What would make resigning more legal than requesting a transfer to a different department?
On Sun, Aug 4, 2013 at 9:36 PM, John Vandenberg jayvdb@gmail.com wrote:
Resigning before complying is the only way to keep the WMF from being 'crippled' in the trust department. Or maybe WMF has a different set of values.
Any WMF employee who complies with a NSA request to facilitate capturing programs has already broken the privacy policy in the extreme, and should probably be fired. So resigning before being forced to comply seems the ethical choice in my opinion. Of course the government may serve someone else, but they may stop after a few people have resigned. Even the ED is replacable. But trust lost is much harder to replace.
John Vandenberg. sent from Galaxy Note
On Aug 5, 2013 11:49 AM, "Luis Villa" lvilla@wikimedia.org wrote:
On Fri, Aug 2, 2013 at 3:37 PM, James Salsman jsalsman@gmail.com wrote:
Luis,
Would it be legal to adopt a policy that any individual served with a National Security Letter must immediately request a transfer to a department headed by a different C-level officer?
If so, is the Foundation willing to adopt such a policy?
Hi, James-
It's not clear to me what the purpose of such a policy would be. I can think of two possible goals, neither of which really work.
If the goal is "frustrate the purpose of the NSL by depriving the recipient of the authority to respond to the NSL", then the FBI simply continues to send NSLs to whoever we hire as a replacement, until we have no one left in ops. At that point, they start working their way up the chain and we're left with (1) a crippled organization and (2) eventually a letter to the ED, who is legally compelled to make the thing happen anyway.
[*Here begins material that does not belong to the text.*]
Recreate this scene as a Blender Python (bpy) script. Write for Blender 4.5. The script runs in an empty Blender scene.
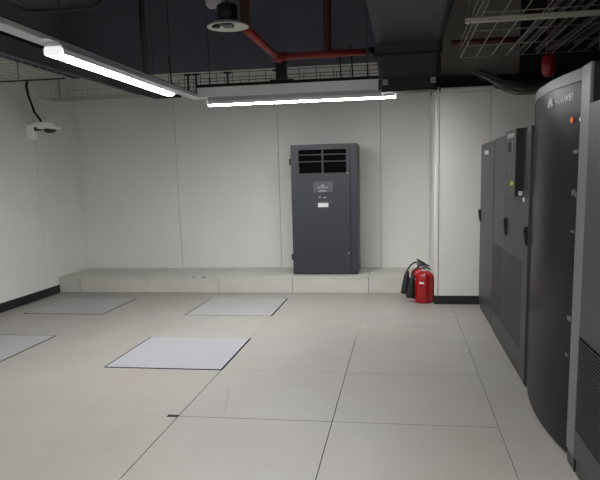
import bpy, bmesh, math, random
from mathutils import Vector, Matrix
random.seed(7)
S = bpy.context.scene
COL = S.collection
PI = math.pi

# ------------------------------------------------------------------ materials
def lin(c):
    c /= 255.0
    return c / 12.92 if c <= .04045 else ((c + .055) / 1.055) ** 2.4
def mat(name, rgb, rough=.6, metal=0., var=.06, scale=6., bump=0., bscale=80., emit=None, spec=.5):
    m = bpy.data.materials.new(name); m.use_nodes = True
    nt = m.node_tree; N = nt.nodes; L = nt.links
    b = N['Principled BSDF']
    c = [lin(x) for x in rgb]
    b.inputs['Roughness'].default_value = rough
    b.inputs['Metallic'].default_value = metal
    b.inputs['Specular IOR Level'].default_value = spec
    tc = N.new('ShaderNodeTexCoord')
    nz = N.new('ShaderNodeTexNoise'); nz.inputs['Scale'].default_value = scale; nz.inputs['Detail'].default_value = 5
    L.new(tc.outputs['Object'], nz.inputs['Vector'])
    rp = N.new('ShaderNodeValToRGB')
    rp.color_ramp.elements[0].position = .3; rp.color_ramp.elements[1].position = .7
    rp.color_ramp.elements[0].color = [x * (1 - var) for x in c] + [1]
    rp.color_ramp.elements[1].color = [min(1, x * (1 + var)) for x in c] + [1]
    L.new(nz.outputs['Fac'], rp.inputs['Fac']); L.new(rp.outputs['Color'], b.inputs['Base Color'])
    if bump:
        n2 = N.new('ShaderNodeTexNoise'); n2.inputs['Scale'].default_value = bscale
        L.new(tc.outputs['Object'], n2.inputs['Vector'])
        bp = N.new('ShaderNodeBump'); bp.inputs['Strength'].default_value = bump; bp.inputs['Distance'].default_value = .01
        L.new(n2.outputs['Fac'], bp.inputs['Height']); L.new(bp.outputs['Normal'], b.inputs['Normal'])
    if emit:
        b.inputs['Emission Color'].default_value = [lin(x) for x in emit[0]] + [1]
        b.inputs['Emission Strength'].default_value = emit[1]
    return m

def floor_mat(name, rgb, tint, rough=.42):
    """scuffed boards: broad warm patches, fine specks, soft smears"""
    m = mat(name, rgb, rough, var=.035, scale=1.3)
    nt = m.node_tree; N = nt.nodes; L = nt.links; b = N['Principled BSDF']
    src = b.inputs['Base Color'].links[0].from_socket
    tc = N.new('ShaderNodeTexCoord')
    n1 = N.new('ShaderNodeTexNoise'); n1.inputs['Scale'].default_value = .7; n1.inputs['Detail'].default_value = 3
    L.new(tc.outputs['Object'], n1.inputs['Vector'])
    r1 = N.new('ShaderNodeValToRGB'); r1.color_ramp.elements[0].position = .42; r1.color_ramp.elements[1].position = .68
    L.new(n1.outputs['Fac'], r1.inputs['Fac'])
    mx = N.new('ShaderNodeMix'); mx.data_type = 'RGBA'
    L.new(r1.outputs['Color'], mx.inputs['Factor']); L.new(src, mx.inputs['A'])
    mx.inputs['B'].default_value = [lin(x) for x in tint] + [1]
    n2 = N.new('ShaderNodeTexVoronoi'); n2.inputs['Scale'].default_value = 2.6
    L.new(tc.outputs['Object'], n2.inputs['Vector'])
    r2 = N.new('ShaderNodeValToRGB'); r2.color_ramp.elements[0].position = .012; r2.color_ramp.elements[1].position = .03
    r2.color_ramp.elements[0].color = (.45, .43, .40, 1); r2.color_ramp.elements[1].color = (1, 1, 1, 1)
    L.new(n2.outputs['Distance'], r2.inputs['Fac'])
    mu = N.new('ShaderNodeMix'); mu.data_type = 'RGBA'; mu.blend_type = 'MULTIPLY'; mu.inputs['Factor'].default_value = .6
    L.new(mx.outputs['Result'], mu.inputs['A']); L.new(r2.outputs['Color'], mu.inputs['B'])
    L.new(mu.outputs['Result'], b.inputs['Base Color'])
    n3 = N.new('ShaderNodeTexNoise'); n3.inputs['Scale'].default_value = 3; n3.inputs['Detail'].default_value = 6
    L.new(tc.outputs['Object'], n3.inputs['Vector'])
    mr = N.new('ShaderNodeMapRange'); mr.inputs['To Min'].default_value = rough - .08; mr.inputs['To Max'].default_value = rough + .12
    L.new(n3.outputs['Fac'], mr.inputs['Value']); L.new(mr.outputs['Result'], b.inputs['Roughness'])
    return m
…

Or, if the policy is public, they just start with the ED.
If the goal is "alert the community that NSLs are being sent" (or if that alerting happens accidentally, as a result of public knowledge of the policy, + goal #1) then that's probably a violation of the relevant law, which allows disclosure only to "those to whom such disclosure is necessary to comply with the request or an attorney to obtain legal advice or legal assistance with respect to the request" (18 USC 2709(c)(1), http://www.law.cornell.edu/uscode/text/18/2709).
Note that the statute was updated a few years back to make it quite clear that you're allowed to talk to your lawyer about these when you get them, recent disclosed letters appear to refer clearly to that permission, and if our legal department got one, we'd be eager to fight. (That said, it does probably make sense to remind our employers that if they get an NSL, they are clearly entitled to speak to LCA; we'll look into how best to do that.)